Anything humorous in Cairo?
There have been many, many situations where we’re trying
to speak Arabic and everyone ends up laughing. We have laughed
a whole lot here, and this has been really good for our family
after all the stress of packing and moving. Once someone on the
street “taught” us to call someone else a less than
appropriate name, and everyone got quite a laugh out of that.
In the first couple of days here, our landlady got angry with
us because we never answered the door whenever she rang the doorbell.
Finally, after calling the seminary to inquire as to why they
had brought such rude people from America to her building, she
raised the issue with us. When she rang the doorbell for us to
demonstrate how it works, to her dismay, I still couldn’t
hear it. We’re constantly hearing many, many sounds and
it was blending in with everything else. Finally I realized that
it makes the sound of a bird chirping! One problem with this is
that our next door neighbor has parakeets, and the sound had been
indistinguishable to us! We’ve now made up with our landlady
and she’s even starting to have a loving grandmotherly presence
in the life of our family. She even invited us to go on vacation
with her this summer. By the way, she attends a church built in
the 4th century!
Here are a few ways you can pray for us
- That God will lay a foundation for our long-term contribution
to the church in Egypt.
- Adjustment to Cairo and bonding with Egyptian co-workers,
friends, and new neighbors, both Christian and Muslim.

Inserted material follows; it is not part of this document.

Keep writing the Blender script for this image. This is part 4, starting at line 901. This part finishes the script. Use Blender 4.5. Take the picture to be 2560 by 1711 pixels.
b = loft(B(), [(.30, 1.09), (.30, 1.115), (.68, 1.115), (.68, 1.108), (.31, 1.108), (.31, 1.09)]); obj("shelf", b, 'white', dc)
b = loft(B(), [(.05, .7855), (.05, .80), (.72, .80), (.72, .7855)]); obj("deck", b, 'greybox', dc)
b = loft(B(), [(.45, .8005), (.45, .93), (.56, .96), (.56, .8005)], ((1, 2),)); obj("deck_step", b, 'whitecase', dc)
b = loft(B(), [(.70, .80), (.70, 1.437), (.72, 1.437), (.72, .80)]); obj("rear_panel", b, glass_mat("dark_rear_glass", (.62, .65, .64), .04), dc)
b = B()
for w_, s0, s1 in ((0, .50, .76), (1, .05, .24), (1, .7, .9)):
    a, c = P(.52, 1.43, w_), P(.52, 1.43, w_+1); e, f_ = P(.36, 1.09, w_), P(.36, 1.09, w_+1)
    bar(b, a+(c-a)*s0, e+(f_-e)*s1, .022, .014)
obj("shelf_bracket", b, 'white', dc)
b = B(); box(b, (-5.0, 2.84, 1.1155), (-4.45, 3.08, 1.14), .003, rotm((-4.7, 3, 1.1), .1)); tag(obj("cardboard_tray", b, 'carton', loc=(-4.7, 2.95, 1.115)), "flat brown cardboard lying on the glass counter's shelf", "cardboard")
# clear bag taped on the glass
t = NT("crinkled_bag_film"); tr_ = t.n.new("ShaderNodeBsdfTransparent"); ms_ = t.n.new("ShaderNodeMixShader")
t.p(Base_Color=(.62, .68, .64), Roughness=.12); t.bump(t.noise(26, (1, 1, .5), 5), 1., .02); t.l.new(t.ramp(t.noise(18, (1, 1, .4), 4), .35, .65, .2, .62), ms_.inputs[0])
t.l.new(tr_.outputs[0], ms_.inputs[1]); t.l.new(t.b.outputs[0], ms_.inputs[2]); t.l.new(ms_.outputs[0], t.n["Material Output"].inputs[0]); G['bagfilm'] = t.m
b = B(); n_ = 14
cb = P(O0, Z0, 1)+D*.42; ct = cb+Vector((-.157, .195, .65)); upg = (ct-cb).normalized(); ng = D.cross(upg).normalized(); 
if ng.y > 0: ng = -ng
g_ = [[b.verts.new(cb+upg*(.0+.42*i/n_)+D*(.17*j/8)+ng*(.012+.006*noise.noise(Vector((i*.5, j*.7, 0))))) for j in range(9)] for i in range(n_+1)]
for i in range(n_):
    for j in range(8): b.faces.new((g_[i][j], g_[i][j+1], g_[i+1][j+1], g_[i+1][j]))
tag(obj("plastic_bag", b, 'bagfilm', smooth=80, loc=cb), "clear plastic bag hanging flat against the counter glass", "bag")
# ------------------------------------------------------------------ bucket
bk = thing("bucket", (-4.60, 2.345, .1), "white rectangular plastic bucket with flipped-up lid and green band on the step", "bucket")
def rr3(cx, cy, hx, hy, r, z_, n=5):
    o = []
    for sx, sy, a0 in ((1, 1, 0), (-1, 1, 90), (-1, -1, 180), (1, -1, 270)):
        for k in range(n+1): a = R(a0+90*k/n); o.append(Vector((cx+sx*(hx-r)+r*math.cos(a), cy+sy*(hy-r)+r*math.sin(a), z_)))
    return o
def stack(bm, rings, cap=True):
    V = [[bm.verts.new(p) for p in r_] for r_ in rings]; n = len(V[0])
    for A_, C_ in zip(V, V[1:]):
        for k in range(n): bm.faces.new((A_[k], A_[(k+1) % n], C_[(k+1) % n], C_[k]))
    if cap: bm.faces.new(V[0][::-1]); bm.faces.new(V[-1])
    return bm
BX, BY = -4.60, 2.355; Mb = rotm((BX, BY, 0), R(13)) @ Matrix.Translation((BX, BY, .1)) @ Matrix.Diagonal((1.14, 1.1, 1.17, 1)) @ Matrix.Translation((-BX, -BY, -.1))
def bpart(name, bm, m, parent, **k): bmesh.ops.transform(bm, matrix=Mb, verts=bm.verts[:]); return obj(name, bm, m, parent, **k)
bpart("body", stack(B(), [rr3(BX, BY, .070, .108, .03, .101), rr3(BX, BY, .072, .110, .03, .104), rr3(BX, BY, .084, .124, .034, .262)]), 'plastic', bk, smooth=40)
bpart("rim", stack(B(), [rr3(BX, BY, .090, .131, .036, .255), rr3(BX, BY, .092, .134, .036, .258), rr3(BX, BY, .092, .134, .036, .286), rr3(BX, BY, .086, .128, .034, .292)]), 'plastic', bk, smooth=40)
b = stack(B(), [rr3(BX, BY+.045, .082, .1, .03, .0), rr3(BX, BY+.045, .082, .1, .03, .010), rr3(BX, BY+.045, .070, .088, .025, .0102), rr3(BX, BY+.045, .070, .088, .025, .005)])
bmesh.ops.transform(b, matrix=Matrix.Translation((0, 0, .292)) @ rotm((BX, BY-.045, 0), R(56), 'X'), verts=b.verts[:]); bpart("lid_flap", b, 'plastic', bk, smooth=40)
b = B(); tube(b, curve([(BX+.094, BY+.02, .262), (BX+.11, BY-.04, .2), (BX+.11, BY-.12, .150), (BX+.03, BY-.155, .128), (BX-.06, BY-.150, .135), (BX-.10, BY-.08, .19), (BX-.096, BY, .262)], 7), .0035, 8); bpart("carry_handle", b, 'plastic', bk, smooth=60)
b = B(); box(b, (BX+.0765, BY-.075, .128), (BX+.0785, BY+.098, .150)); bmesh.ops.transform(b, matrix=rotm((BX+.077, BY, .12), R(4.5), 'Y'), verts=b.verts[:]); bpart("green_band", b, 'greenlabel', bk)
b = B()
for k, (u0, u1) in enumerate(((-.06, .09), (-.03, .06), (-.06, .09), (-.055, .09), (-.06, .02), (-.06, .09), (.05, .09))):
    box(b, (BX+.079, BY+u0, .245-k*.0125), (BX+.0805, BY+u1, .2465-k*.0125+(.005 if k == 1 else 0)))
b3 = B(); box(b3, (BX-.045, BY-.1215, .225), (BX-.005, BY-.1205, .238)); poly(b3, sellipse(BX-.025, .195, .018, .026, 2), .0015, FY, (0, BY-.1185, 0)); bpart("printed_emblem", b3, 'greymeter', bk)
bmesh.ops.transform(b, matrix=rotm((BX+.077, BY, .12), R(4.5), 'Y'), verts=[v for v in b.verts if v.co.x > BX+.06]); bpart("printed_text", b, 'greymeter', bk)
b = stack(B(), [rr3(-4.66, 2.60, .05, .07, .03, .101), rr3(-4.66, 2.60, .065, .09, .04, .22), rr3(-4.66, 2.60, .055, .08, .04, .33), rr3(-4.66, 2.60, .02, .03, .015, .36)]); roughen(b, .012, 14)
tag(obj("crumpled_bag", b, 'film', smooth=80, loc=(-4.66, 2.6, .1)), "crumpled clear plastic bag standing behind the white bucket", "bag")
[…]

- Safety, including the long-term effects of the air pollution
and especially safety while riding in cars or buses and crossing
streets.
- Language-learning for all members of the family. This is a
major focus of our first three-year term.
We feel profoundly blessed to have experienced so much so far
in Cairo. Sherri and I love being here. The boys like it, and
we are all adjusting. Thank you for your prayers and for all that
you have done to make our life and ministry possible here.